Gerakan Ayah Antar Anak di Hari Pertama Sekolah Jawab Isu Fatherless

- Hanya 4,3 persen orang tua bisa deteksi anak butuhkan bantuan
- Banyak anak malu atau gengsi untuk berkomunikasi dengan ayah
- Muncul generasi strawberry generation
Jakarta, IDN Times - Menteri Kependudukan dan Pembangunan Keluarga (Mendukbangga)/Kepala Badan Kependudukan dan Keluarga Berencana Nasional (BKKBN) Wihaji menerbitkan Surat Edaran Mendukbangga/Kepala BKKBN Nomor 7 Tahun 2025 tentang Gerakan Ayah Mengantar Anak di Hari Pertama Sekolah.
Pengasuhan anak yang efektif membutuhkan keterlibatan aktif kedua orang tua.

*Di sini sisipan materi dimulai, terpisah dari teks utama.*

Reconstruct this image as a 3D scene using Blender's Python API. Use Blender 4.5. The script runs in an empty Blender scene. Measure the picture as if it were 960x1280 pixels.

Wihaji mengungkapkan ini jadi gerakan yang bertujuan meningkatkan peran pengasuhan ayah terhadap anak. Gerakan ini efektif mulai berlaku 14 Juli 2025, dan menurutnya bertujuan memperkuat peran ayah dalam pengasuhan dan pendidikan anak sejak dini.
"Melalui kehadiran ayah pada momen penting tersebut akan tercipta kedekatan emosional yang berpengaruh positif terhadap rasa percaya diri, kenyamanan, dan kesiapan anak dalam menjalani proses belajar," Demikian salah satu isi dari surat Edaran tersebut, yang diedarkan Jumat (11/7/2025).
1. Hanya 4,3 persen orang tua bisa deteksi anak butuhkan bantuan

Wihaji merangkum data dari Unicef pada 2021, I-NAMHS, 2022 BPS, 2021 dan Komisi Perlindungan Anak Indonesia (KPAI 2017), menunjukkan fenomena fatherless tengah terjadi di Indonesia.
Sedikitnya 33 persen remaja Indonesia alami masalah kesehatan mental, namun hanya 4,3 persen orang tua mendeteksi anak mereka membutuhkan bantuan.
Tercatat, 37,17 persen anak usia 0-5 tahun diasuh oleh kedua orang tua kandung secara bersamaan. Dan 20,9 persen keterlibatan ayah dalam pengasuhan anak secara langsung di Indonesia.
2. Banyak anak malu atau gengsi untuk berkomunikasi dengan ayah

Hari ini dia mengunjungi SMAN 9 Jakarta untuk melihat dan memantau secara langsung “Gerakan Ayah Mengantar Anak di Hari Pertama Sekolah”. Wihaji menekankan bahwa karakter orang tua penting untuk pertumbuhan anak. Di sisi lain, banyak anak yang telah duduk di bangku SMA merasa malu atau gengsi untuk berkomunikasi atau berinteraksi lebih dalam dengan orang tua, termasuk ayah karena merasa telah dewasa.
3. Muncul generasi strawberry

Kini, anak-anak lebih banyak berinteraksi dengan handphonenya saja. Dia menjelaskan penggunaan gawai yang berlebihan jadi sebab kurangnya interaksi antara ayah dan anak. Padahal, mereka adalah generasi yang akan menggantikan generasi sebelumnya. Kurangnya interaksi anak dengan ayah juga akan berdampak pada karakter anak. Maka muncul strawberry generation.